The problem though, is that I don't actually get all that much recognition as being a family type guy. It is really strange for me sometimes trying to convince people who try and tell me I should be in the states that I have a family here and that this colors how I see things. People never really seem to understand that I feel a great responsibility to Tanya, Anya and Egor. I actually got a letter today offering that I was a "defector". I don't know if there is a real difference between that word and the word "expatriate" except that the latter to me is less argumentative. I guess it is like the difference between atheist and agnostic- neither is a believer but the agnostic doesn't kvetch about it too much. I ask how I could be considered a defector when all I do is work for the community, for my being had project and for my family. I would think that this would constitute my being a good American much more than a traitor to the flag.
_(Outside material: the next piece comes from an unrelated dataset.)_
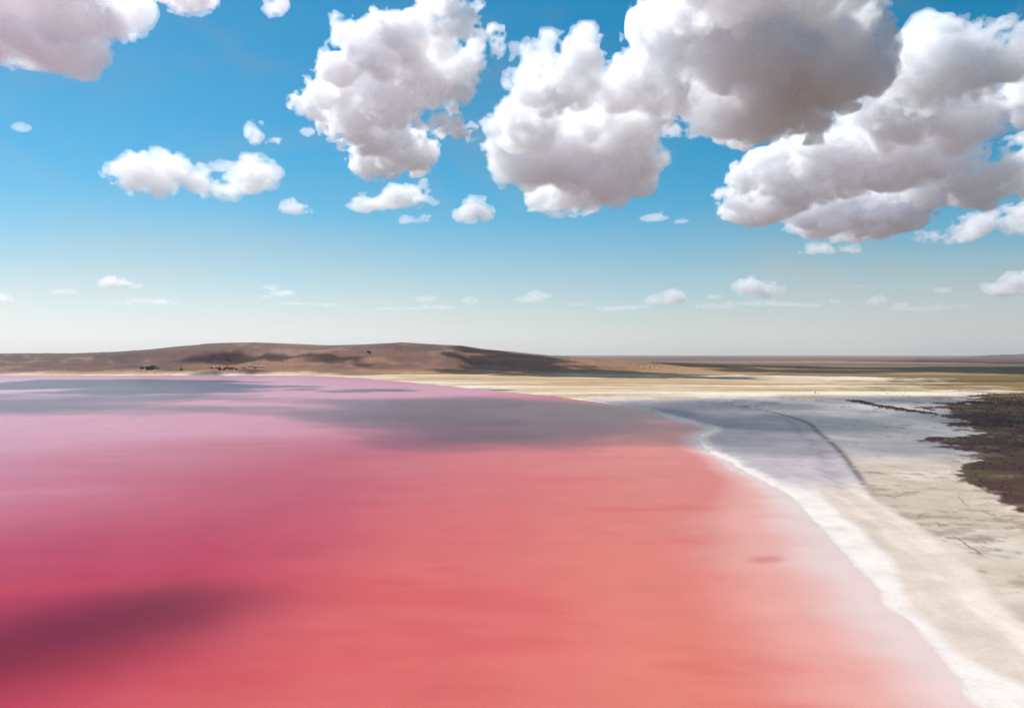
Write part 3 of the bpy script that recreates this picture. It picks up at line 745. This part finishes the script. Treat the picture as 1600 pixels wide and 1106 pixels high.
WALLM, ROOFM, DOORM = simple_mat('pale_render', (.62, .58, .52), .12, .2), simple_mat('dull_sheet_roof', (.40, .34, .30), .15, .2), simple_mat('dark_door', (.07, .06, .06), .1)
def shed(px, py, L_, W_, H_, rz, label):
    x, y, z = hit(px, py); e = bpy.data.objects.new('farm_shed', None); COL.objects.link(e); e.location = (x, y, z - .5); e.rotation_euler = (0, 0, rz)
    a, b = L_ / 2, W_ / 2
    v = [(-a, -b, -3), (a, -b, -3), (a, b, -3), (-a, b, -3), (-a, -b, H_), (a, -b, H_), (a, b, H_), (-a, b, H_), (-a, 0, H_ + W_ * .2), (a, 0, H_ + W_ * .2)]
    mesh_obj('wall', v, [(0, 1, 5, 4), (1, 2, 6, 9, 5), (2, 3, 7, 6), (3, 0, 4, 8, 7)], WALLM, e)
    o_, t_ = .6, .25; r_ = H_ + W_ * .2
    rv = [(sx * (a + o_), sy, zz + dz) for dz in (.06, t_ + .06) for sx in (-1, 1) for sy, zz in ((-b - o_, H_ - .25), (0, r_), (b + o_, H_ - .25))]
    mesh_obj('roof', rv, [(0, 3, 4, 1), (1, 4, 5, 2), (6, 7, 10, 9), (7, 8, 11, 10), (0, 6, 9, 3), (2, 5, 11, 8), (0, 1, 7, 6), (1, 2, 8, 7), (3, 9, 10, 4), (4, 10, 11, 5)], ROOFM, e)
    for k in np.linspace(-.7, .7, 3):
        mesh_obj('door', [(k * a - 1.5, -b - .05, -.2), (k * a + 1.5, -b - .05, -.2), (k * a + 1.5, -b - .05, 3), (k * a - 1.5, -b - .05, 3), (k * a - 1.5, -b + .1, -.2), (k * a + 1.5, -b + .1, -.2), (k * a + 1.5, -b + .1, 3), (k * a - 1.5, -b + .1, 3)],
                 [(0, 1, 2, 3), (0, 4, 5, 1), (3, 2, 6, 7), (0, 3, 7, 4), (1, 5, 6, 2)], DOORM, e)
    e['label'] = label; e['category'] = 'shed'; e['group'] = 'pale farm sheds at the foot of the hill'
shed(407, 573.5, 62, 13, 6, .05, 'longest pale farm shed at the right end of the farm')
shed(391, 572.5, 30, 11, 6, -.1, 'pale farm shed just left of the longest shed')
shed(379, 574.5, 18, 10, 6, .2, 'short pale farm shed in the middle of the farm')
shed(333, 575, 36, 12, 6, .0, 'pale farm shed farthest left, before the tree row')

# ------------------------------------------------------------------ dusty air over the plain
def haze(density):
    a, z0, z1 = 66000.0, -2.5, 620.0
    v = [(x, y, z) for z in (z0, z1) for x, y in ((-a, -a), (a, -a), (a, a), (-a, a))]
    m = bpy.data.materials.new('dusty_air'); m.use_nodes = True; nt = m.node_tree; nt.nodes.clear()
    out = nt.nodes.new('ShaderNodeOutputMaterial')
    pv = node(nt, 'ShaderNodeVolumePrincipled', Color=(.93, .88, .86, 1), Density=density, Anisotropy=.3); nt.links.new(pv.outputs[0], out.inputs['Volume'])
    o = mesh_obj('haze', v, [(0, 3, 2, 1), (4, 5, 6, 7), (0, 1, 5, 4), (1, 2, 6, 5), (2, 3, 7, 6), (3, 0, 4, 7)], m); o['kind'] = 'stuff'; o['label'] = 'thin dusty air over the whole plain'
haze(1.0e-5)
But I simply don't see where it is such a cut and dried proposition that I am automatically wrong for staying out here rather then heading back to the states. All right, all right, I'll give you money as one reason and yes, the proposition of dealing with it here in the coming years is going to be even harder than ever. But Pinsk is both Tanya's and Egor's home. These streets and the faces and what they do is all from here. This is their home, their language, their home culture. Why can't this count for something?

Grib, Egor, Ura Zoyevski and Masha Koladich, the girls champion in a photo taken for the local press
And even more: Aren't we all looking at a chance to really help this country now with all of the extra pain Russia has heaped upon us? I mean, I have come this far; why stop now? This also applies to the whole beinghad deal itself. This thing is growing now, this .com has the potential to really be something; why stop now?

However, all this having been said, I don't know if I am going to Minsk in March. There are reasons for and against. On the plus side, I would get to see Egor play, but on the minus, if I am there, it will disturb his autonomy. The same goes for his mom; Egor plays for himself and for the thrill of the game. He likes getting praised and presents for success, but basically it's his gig, not mine. This is not to say that the decision is made, but we have to think it through. It also costs money.

So that's the story from here for the last two days. Egor played his heart out and made us all proud as all get out for him. The last of the holidays has finally come and gone. There still has been no snow or frost all winter. And other than this, it looks like Belarus finally got a little something in the oil deal with Russia. As one guy said though, Belarus still has to pay, but at least on one or two points it was not a total butchering. I don't know if any of those latest oil stories gave me any hope, but at least they took the edge off the fiscal worry and allowed us to enjoy our second New Years of 2007 and that great performance by our 11-year-old in this year's Spartak tournament…

How do you like them apples, Kostine? How do you like how our boy plays chess?